▶ _STATED PROBLEM_
Quote the material below exactly as written, from the first line to the line that holds "e = at(*A6(1250, 545), 1.42);", endpoints included.

------------------------------------

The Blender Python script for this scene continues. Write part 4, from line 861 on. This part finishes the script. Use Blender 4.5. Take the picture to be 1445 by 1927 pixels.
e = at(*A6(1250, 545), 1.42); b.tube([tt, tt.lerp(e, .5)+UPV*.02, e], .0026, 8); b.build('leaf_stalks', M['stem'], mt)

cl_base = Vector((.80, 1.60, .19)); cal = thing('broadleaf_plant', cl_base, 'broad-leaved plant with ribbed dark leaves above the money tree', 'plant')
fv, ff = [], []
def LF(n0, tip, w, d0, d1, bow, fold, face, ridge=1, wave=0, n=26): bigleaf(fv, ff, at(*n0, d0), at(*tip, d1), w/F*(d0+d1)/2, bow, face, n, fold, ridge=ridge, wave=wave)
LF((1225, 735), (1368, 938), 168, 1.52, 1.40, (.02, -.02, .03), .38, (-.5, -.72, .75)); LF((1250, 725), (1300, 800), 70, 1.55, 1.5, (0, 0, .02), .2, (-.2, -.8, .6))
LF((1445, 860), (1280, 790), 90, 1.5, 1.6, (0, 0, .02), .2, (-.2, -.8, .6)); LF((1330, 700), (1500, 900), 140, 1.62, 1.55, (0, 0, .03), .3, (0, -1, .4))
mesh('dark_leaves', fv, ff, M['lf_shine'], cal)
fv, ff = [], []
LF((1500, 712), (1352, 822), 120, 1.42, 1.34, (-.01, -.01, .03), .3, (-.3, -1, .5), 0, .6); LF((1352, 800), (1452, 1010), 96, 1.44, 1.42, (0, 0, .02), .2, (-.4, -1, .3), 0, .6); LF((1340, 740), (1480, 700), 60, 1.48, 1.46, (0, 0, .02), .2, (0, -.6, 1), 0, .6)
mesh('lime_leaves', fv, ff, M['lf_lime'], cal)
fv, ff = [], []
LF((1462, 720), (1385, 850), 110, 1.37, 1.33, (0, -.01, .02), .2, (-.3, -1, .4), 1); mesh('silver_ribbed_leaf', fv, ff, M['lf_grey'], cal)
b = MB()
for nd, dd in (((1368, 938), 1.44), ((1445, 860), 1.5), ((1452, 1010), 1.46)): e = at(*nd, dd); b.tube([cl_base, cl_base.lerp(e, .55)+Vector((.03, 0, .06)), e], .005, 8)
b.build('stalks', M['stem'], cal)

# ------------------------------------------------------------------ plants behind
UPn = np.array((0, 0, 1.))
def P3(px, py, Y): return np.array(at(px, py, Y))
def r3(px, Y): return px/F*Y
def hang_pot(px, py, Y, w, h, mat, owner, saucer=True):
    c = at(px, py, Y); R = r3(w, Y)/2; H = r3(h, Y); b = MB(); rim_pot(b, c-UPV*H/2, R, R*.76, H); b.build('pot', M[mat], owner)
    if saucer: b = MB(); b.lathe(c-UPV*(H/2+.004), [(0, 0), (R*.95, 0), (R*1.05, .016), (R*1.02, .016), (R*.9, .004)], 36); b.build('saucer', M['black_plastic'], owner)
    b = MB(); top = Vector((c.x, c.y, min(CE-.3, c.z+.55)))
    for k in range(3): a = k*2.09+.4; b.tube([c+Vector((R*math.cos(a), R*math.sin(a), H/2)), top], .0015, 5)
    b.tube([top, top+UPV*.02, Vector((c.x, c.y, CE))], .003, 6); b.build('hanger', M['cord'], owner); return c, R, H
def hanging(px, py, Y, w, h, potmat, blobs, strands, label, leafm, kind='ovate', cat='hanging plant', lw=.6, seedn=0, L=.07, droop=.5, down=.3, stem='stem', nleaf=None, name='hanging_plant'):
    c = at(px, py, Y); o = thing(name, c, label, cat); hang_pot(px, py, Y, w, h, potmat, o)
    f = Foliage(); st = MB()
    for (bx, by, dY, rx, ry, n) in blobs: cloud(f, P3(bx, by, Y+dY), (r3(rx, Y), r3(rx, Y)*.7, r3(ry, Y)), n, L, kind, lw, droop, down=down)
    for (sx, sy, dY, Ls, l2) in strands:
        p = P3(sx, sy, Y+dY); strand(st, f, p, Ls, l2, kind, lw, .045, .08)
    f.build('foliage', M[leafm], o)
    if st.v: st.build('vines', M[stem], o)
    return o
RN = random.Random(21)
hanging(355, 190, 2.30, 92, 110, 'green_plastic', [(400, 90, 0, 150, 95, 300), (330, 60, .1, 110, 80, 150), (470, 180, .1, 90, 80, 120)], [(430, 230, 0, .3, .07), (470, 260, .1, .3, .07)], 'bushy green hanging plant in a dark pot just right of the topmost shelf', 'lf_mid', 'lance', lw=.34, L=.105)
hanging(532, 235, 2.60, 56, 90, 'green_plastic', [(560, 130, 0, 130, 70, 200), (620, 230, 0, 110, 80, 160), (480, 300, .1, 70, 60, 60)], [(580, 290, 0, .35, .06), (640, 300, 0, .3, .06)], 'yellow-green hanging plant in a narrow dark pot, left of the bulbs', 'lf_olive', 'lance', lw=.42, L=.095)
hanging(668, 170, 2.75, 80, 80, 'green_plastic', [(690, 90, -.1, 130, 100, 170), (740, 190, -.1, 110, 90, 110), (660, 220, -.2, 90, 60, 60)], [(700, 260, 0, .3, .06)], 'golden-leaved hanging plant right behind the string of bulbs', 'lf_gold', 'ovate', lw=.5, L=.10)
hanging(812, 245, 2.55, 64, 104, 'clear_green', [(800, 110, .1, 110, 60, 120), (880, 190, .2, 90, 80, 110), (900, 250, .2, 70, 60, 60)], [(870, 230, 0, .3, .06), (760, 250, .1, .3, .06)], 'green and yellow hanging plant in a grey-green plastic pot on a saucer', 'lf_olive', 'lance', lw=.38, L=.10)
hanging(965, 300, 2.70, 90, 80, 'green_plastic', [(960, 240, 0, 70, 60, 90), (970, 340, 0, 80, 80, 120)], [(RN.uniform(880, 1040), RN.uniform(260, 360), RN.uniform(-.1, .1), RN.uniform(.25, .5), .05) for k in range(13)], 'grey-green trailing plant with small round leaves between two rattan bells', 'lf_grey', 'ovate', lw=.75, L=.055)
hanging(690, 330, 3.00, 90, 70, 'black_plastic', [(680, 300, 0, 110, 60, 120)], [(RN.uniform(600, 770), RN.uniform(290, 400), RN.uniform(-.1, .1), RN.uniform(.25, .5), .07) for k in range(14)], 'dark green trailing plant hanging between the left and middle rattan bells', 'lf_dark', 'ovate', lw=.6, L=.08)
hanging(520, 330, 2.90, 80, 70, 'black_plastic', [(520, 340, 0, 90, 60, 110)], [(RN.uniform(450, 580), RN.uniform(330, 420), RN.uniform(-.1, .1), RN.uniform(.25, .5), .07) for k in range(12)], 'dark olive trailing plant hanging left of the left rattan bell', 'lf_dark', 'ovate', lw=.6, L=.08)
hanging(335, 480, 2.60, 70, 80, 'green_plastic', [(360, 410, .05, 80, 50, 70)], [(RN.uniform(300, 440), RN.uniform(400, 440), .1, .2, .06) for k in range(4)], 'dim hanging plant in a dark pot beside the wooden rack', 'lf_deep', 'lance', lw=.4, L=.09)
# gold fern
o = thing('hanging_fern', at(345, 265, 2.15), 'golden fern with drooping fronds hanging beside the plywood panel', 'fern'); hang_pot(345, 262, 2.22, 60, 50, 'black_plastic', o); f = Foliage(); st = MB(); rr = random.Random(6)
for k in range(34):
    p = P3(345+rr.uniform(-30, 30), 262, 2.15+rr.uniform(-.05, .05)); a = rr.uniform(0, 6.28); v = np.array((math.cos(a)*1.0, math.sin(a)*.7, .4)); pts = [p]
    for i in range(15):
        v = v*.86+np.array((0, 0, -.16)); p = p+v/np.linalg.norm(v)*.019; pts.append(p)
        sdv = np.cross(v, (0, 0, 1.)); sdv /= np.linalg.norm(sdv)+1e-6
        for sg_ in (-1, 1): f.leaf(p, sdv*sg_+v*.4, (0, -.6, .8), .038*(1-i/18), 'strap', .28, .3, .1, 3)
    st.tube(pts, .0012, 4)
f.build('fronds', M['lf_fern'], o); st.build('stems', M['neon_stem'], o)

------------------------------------

▶ _REPLY TO THE TASK_
The Blender Python script for this scene continues. Write part 4, from line 861 on. This part finishes the script. Use Blender 4.5. Take the picture to be 1445 by 1927 pixels.
e = at(*A6(1250, 545), 1.42); b.tube([tt, tt.lerp(e, .5)+UPV*.02, e], .0026, 8); b.build('leaf_stalks', M['stem'], mt)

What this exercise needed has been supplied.